◆ Source excerpt:
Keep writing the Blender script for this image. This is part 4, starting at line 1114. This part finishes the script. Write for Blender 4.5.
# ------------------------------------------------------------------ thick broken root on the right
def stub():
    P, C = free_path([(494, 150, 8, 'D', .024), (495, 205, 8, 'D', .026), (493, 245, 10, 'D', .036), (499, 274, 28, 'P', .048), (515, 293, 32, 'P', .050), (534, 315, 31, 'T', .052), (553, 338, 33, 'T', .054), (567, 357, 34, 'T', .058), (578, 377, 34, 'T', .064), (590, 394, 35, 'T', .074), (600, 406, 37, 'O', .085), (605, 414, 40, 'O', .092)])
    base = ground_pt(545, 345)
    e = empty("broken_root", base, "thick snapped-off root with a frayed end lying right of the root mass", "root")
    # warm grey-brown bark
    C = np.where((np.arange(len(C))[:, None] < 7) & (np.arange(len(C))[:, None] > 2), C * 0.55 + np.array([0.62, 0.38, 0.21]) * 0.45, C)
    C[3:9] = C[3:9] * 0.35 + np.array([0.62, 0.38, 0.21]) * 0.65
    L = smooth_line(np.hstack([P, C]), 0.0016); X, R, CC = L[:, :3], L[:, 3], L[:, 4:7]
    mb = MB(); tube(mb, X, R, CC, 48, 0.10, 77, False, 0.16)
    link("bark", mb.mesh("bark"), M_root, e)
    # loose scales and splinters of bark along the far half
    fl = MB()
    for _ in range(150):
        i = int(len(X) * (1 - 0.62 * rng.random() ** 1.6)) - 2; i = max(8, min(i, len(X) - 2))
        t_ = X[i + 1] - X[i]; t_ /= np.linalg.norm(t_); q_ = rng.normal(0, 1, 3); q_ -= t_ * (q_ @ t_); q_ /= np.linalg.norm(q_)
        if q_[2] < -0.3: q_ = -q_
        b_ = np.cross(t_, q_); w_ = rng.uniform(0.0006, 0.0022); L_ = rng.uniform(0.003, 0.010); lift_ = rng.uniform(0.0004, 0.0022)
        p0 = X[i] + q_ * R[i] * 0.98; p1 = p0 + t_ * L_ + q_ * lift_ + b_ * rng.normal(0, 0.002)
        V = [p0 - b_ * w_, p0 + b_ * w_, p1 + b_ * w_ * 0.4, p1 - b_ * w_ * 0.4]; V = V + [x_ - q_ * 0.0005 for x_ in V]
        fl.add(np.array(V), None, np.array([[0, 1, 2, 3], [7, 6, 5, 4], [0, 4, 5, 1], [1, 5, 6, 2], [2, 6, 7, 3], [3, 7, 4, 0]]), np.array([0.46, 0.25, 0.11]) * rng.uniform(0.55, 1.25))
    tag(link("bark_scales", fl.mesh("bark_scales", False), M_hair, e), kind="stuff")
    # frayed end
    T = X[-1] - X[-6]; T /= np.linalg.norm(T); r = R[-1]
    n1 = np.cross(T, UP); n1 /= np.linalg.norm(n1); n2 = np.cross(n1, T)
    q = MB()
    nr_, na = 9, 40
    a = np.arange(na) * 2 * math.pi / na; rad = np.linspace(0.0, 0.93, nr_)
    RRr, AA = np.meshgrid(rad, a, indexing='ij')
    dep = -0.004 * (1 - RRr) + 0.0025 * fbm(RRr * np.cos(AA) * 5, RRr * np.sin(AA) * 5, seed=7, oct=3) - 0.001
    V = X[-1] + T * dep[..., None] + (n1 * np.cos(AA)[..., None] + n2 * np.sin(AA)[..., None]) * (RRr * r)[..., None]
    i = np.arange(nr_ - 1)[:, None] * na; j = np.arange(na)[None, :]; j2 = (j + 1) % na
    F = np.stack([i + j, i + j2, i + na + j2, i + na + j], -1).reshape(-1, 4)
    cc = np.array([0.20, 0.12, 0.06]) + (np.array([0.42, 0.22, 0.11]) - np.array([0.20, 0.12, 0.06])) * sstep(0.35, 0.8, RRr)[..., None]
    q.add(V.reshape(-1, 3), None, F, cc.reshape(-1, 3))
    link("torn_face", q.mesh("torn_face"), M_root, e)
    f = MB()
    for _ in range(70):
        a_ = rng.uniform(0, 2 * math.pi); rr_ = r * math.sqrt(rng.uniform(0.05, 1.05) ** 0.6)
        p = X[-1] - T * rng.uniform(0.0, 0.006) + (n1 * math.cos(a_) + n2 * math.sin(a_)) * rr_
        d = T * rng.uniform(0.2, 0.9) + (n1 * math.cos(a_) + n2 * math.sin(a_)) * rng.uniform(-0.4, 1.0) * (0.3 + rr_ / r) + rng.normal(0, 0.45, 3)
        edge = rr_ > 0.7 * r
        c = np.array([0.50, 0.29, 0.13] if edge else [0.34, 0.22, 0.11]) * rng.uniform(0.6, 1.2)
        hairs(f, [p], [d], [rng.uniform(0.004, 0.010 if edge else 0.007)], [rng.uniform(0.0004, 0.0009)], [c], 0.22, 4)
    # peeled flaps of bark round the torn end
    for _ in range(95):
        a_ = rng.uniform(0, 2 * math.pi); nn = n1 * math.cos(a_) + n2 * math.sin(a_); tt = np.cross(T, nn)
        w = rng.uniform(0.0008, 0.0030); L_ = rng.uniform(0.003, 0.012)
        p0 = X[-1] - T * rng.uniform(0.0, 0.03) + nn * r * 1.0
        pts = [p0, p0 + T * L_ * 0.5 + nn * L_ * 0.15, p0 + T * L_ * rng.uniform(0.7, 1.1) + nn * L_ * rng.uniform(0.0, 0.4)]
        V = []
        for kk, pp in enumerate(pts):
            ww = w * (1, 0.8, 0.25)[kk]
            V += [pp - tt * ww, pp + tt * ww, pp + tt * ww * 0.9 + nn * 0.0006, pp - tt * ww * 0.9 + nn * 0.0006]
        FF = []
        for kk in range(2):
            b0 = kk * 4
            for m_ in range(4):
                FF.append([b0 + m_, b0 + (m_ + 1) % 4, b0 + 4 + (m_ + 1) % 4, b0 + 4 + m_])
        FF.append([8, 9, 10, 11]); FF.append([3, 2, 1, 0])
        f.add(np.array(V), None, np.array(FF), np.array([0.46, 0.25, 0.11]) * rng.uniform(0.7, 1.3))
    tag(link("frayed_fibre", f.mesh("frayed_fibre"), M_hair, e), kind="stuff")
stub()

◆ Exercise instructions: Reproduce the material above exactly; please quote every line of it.

◆ Exercise answer:
Keep writing the Blender script for this image. This is part 4, starting at line 1114. This part finishes the script. Write for Blender 4.5.
# ------------------------------------------------------------------ thick broken root on the right
def stub():
    P, C = free_path([(494, 150, 8, 'D', .024), (495, 205, 8, 'D', .026), (493, 245, 10, 'D', .036), (499, 274, 28, 'P', .048), (515, 293, 32, 'P', .050), (534, 315, 31, 'T', .052), (553, 338, 33, 'T', .054), (567, 357, 34, 'T', .058), (578, 377, 34, 'T', .064), (590, 394, 35, 'T', .074), (600, 406, 37, 'O', .085), (605, 414, 40, 'O', .092)])
    base = ground_pt(545, 345)
    e = empty("broken_root", base, "thick snapped-off root with a frayed end lying right of the root mass", "root")
    # warm grey-brown bark
    C = np.where((np.arange(len(C))[:, None] < 7) & (np.arange(len(C))[:, None] > 2), C * 0.55 + np.array([0.62, 0.38, 0.21]) * 0.45, C)
    C[3:9] = C[3:9] * 0.35 + np.array([0.62, 0.38, 0.21]) * 0.65
    L = smooth_line(np.hstack([P, C]), 0.0016); X, R, CC = L[:, :3], L[:, 3], L[:, 4:7]
    mb = MB(); tube(mb, X, R, CC, 48, 0.10, 77, False, 0.16)
    link("bark", mb.mesh("bark"), M_root, e)
    # loose scales and splinters of bark along the far half
    fl = MB()
    for _ in range(150):
        i = int(len(X) * (1 - 0.62 * rng.random() ** 1.6)) - 2; i = max(8, min(i, len(X) - 2))
        t_ = X[i + 1] - X[i]; t_ /= np.linalg.norm(t_); q_ = rng.normal(0, 1, 3); q_ -= t_ * (q_ @ t_); q_ /= np.linalg.norm(q_)
        if q_[2] < -0.3: q_ = -q_
        b_ = np.cross(t_, q_); w_ = rng.uniform(0.0006, 0.0022); L_ = rng.uniform(0.003, 0.010); lift_ = rng.uniform(0.0004, 0.0022)
        p0 = X[i] + q_ * R[i] * 0.98; p1 = p0 + t_ * L_ + q_ * lift_ + b_ * rng.normal(0, 0.002)
        V = [p0 - b_ * w_, p0 + b_ * w_, p1 + b_ * w_ * 0.4, p1 - b_ * w_ * 0.4]; V = V + [x_ - q_ * 0.0005 for x_ in V]
        fl.add(np.array(V), None, np.array([[0, 1, 2, 3], [7, 6, 5, 4], [0, 4, 5, 1], [1, 5, 6, 2], [2, 6, 7, 3], [3, 7, 4, 0]]), np.array([0.46, 0.25, 0.11]) * rng.uniform(0.55, 1.25))
    tag(link("bark_scales", fl.mesh("bark_scales", False), M_hair, e), kind="stuff")
    # frayed end
    T = X[-1] - X[-6]; T /= np.linalg.norm(T); r = R[-1]
    n1 = np.cross(T, UP); n1 /= np.linalg.norm(n1); n2 = np.cross(n1, T)
    q = MB()
    nr_, na = 9, 40
    a = np.arange(na) * 2 * math.pi / na; rad = np.linspace(0.0, 0.93, nr_)
    RRr, AA = np.meshgrid(rad, a, indexing='ij')
    dep = -0.004 * (1 - RRr) + 0.0025 * fbm(RRr * np.cos(AA) * 5, RRr * np.sin(AA) * 5, seed=7, oct=3) - 0.001
    V = X[-1] + T * dep[..., None] + (n1 * np.cos(AA)[..., None] + n2 * np.sin(AA)[..., None]) * (RRr * r)[..., None]
    i = np.arange(nr_ - 1)[:, None] * na; j = np.arange(na)[None, :]; j2 = (j + 1) % na
    F = np.stack([i + j, i + j2, i + na + j2, i + na + j], -1).reshape(-1, 4)
    cc = np.array([0.20, 0.12, 0.06]) + (np.array([0.42, 0.22, 0.11]) - np.array([0.20, 0.12, 0.06])) * sstep(0.35, 0.8, RRr)[..., None]
    q.add(V.reshape(-1, 3), None, F, cc.reshape(-1, 3))
    link("torn_face", q.mesh("torn_face"), M_root, e)
    f = MB()
    for _ in range(70):
        a_ = rng.uniform(0, 2 * math.pi); rr_ = r * math.sqrt(rng.uniform(0.05, 1.05) ** 0.6)
        p = X[-1] - T * rng.uniform(0.0, 0.006) + (n1 * math.cos(a_) + n2 * math.sin(a_)) * rr_
        d = T * rng.uniform(0.2, 0.9) + (n1 * math.cos(a_) + n2 * math.sin(a_)) * rng.uniform(-0.4, 1.0) * (0.3 + rr_ / r) + rng.normal(0, 0.45, 3)
        edge = rr_ > 0.7 * r
        c = np.array([0.50, 0.29, 0.13] if edge else [0.34, 0.22, 0.11]) * rng.uniform(0.6, 1.2)
        hairs(f, [p], [d], [rng.uniform(0.004, 0.010 if edge else 0.007)], [rng.uniform(0.0004, 0.0009)], [c], 0.22, 4)
    # peeled flaps of bark round the torn end
    for _ in range(95):
        a_ = rng.uniform(0, 2 * math.pi); nn = n1 * math.cos(a_) + n2 * math.sin(a_); tt = np.cross(T, nn)
        w = rng.uniform(0.0008, 0.0030); L_ = rng.uniform(0.003, 0.012)
        p0 = X[-1] - T * rng.uniform(0.0, 0.03) + nn * r * 1.0
        pts = [p0, p0 + T * L_ * 0.5 + nn * L_ * 0.15, p0 + T * L_ * rng.uniform(0.7, 1.1) + nn * L_ * rng.uniform(0.0, 0.4)]
        V = []
        for kk, pp in enumerate(pts):
            ww = w * (1, 0.8, 0.25)[kk]
            V += [pp - tt * ww, pp + tt * ww, pp + tt * ww * 0.9 + nn * 0.0006, pp - tt * ww * 0.9 + nn * 0.0006]
        FF = []
        for kk in range(2):
            b0 = kk * 4
            for m_ in range(4):
                FF.append([b0 + m_, b0 + (m_ + 1) % 4, b0 + 4 + (m_ + 1) % 4, b0 + 4 + m_])
        FF.append([8, 9, 10, 11]); FF.append([3, 2, 1, 0])
        f.add(np.array(V), None, np.array(FF), np.array([0.46, 0.25, 0.11]) * rng.uniform(0.7, 1.3))
    tag(link("frayed_fibre", f.mesh("frayed_fibre"), M_hair, e), kind="stuff")
stub()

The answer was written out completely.